-- Begin INFORMATION PROVIDED --

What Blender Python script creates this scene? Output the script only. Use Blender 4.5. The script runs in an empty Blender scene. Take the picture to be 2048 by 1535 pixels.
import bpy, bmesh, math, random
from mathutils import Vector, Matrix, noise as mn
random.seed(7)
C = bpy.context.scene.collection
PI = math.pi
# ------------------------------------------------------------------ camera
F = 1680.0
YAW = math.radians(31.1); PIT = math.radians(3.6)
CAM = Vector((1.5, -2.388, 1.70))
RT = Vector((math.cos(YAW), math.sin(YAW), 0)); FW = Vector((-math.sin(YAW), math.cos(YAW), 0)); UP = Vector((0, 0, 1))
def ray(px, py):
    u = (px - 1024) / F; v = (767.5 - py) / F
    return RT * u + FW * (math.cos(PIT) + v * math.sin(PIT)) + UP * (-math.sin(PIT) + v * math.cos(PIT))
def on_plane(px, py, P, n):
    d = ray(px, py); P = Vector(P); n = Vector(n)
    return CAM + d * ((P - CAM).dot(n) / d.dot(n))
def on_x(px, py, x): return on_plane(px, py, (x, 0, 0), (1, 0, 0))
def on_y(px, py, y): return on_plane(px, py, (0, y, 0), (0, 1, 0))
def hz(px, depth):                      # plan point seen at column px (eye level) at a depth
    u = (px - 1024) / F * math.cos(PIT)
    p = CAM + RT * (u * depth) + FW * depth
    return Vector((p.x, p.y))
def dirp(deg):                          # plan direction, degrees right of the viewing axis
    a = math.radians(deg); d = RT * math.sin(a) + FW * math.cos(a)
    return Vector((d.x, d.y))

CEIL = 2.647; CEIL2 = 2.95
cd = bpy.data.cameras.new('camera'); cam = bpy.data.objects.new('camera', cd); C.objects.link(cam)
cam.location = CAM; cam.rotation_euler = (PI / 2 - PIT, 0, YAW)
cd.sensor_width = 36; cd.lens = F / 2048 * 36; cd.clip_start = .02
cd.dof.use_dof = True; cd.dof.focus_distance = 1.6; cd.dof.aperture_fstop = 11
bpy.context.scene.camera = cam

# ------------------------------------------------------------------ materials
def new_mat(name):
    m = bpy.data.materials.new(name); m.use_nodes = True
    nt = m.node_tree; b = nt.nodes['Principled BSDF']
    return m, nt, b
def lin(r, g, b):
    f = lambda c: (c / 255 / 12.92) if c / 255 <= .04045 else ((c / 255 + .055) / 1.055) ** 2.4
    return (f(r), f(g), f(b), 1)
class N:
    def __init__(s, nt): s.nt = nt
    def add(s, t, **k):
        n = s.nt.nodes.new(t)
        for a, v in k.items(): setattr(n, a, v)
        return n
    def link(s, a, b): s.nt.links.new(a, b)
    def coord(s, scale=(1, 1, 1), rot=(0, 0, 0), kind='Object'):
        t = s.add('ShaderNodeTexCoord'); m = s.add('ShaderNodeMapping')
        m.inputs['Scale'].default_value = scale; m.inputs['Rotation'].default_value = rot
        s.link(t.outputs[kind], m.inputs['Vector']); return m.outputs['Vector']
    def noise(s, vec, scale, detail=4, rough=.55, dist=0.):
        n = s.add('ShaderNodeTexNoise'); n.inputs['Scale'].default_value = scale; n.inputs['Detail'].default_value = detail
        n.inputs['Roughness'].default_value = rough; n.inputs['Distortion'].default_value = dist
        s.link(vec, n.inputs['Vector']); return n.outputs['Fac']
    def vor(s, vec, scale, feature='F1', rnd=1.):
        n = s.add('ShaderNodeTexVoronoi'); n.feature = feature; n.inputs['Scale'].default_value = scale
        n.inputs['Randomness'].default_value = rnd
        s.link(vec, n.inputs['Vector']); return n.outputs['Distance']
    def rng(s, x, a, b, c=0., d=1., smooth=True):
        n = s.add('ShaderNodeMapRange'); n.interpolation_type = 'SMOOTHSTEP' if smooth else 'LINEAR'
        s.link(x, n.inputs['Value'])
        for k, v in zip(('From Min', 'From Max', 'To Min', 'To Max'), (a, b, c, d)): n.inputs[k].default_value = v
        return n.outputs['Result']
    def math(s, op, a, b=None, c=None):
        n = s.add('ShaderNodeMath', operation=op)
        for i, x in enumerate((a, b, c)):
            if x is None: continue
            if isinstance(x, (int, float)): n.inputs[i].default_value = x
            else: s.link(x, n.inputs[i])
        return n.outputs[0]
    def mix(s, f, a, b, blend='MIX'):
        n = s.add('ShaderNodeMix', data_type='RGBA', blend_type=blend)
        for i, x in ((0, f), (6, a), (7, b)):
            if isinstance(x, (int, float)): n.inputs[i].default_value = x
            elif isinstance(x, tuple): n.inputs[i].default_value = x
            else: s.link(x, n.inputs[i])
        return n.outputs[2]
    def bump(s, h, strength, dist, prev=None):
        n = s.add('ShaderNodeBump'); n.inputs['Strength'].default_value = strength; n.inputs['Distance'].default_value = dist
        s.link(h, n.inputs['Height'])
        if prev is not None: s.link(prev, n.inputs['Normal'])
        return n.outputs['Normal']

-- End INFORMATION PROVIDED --

DIRECTIONS FOR THIS TASK:
Output exactly the leading lines of the data, up to and including the line marked by "return Vector((d.x, d.y))".

SOLUTION TO THIS PROBLEM:
What Blender Python script creates this scene? Output the script only. Use Blender 4.5. The script runs in an empty Blender scene. Take the picture to be 2048 by 1535 pixels.
import bpy, bmesh, math, random
from mathutils import Vector, Matrix, noise as mn
random.seed(7)
C = bpy.context.scene.collection
PI = math.pi
# ------------------------------------------------------------------ camera
F = 1680.0
YAW = math.radians(31.1); PIT = math.radians(3.6)
CAM = Vector((1.5, -2.388, 1.70))
RT = Vector((math.cos(YAW), math.sin(YAW), 0)); FW = Vector((-math.sin(YAW), math.cos(YAW), 0)); UP = Vector((0, 0, 1))
def ray(px, py):
    u = (px - 1024) / F; v = (767.5 - py) / F
    return RT * u + FW * (math.cos(PIT) + v * math.sin(PIT)) + UP * (-math.sin(PIT) + v * math.cos(PIT))
def on_plane(px, py, P, n):
    d = ray(px, py); P = Vector(P); n = Vector(n)
    return CAM + d * ((P - CAM).dot(n) / d.dot(n))
def on_x(px, py, x): return on_plane(px, py, (x, 0, 0), (1, 0, 0))
def on_y(px, py, y): return on_plane(px, py, (0, y, 0), (0, 1, 0))
def hz(px, depth):                      # plan point seen at column px (eye level) at a depth
    u = (px - 1024) / F * math.cos(PIT)
    p = CAM + RT * (u * depth) + FW * depth
    return Vector((p.x, p.y))
def dirp(deg):                          # plan direction, degrees right of the viewing axis
    a = math.radians(deg); d = RT * math.sin(a) + FW * math.cos(a)
    return Vector((d.x, d.y))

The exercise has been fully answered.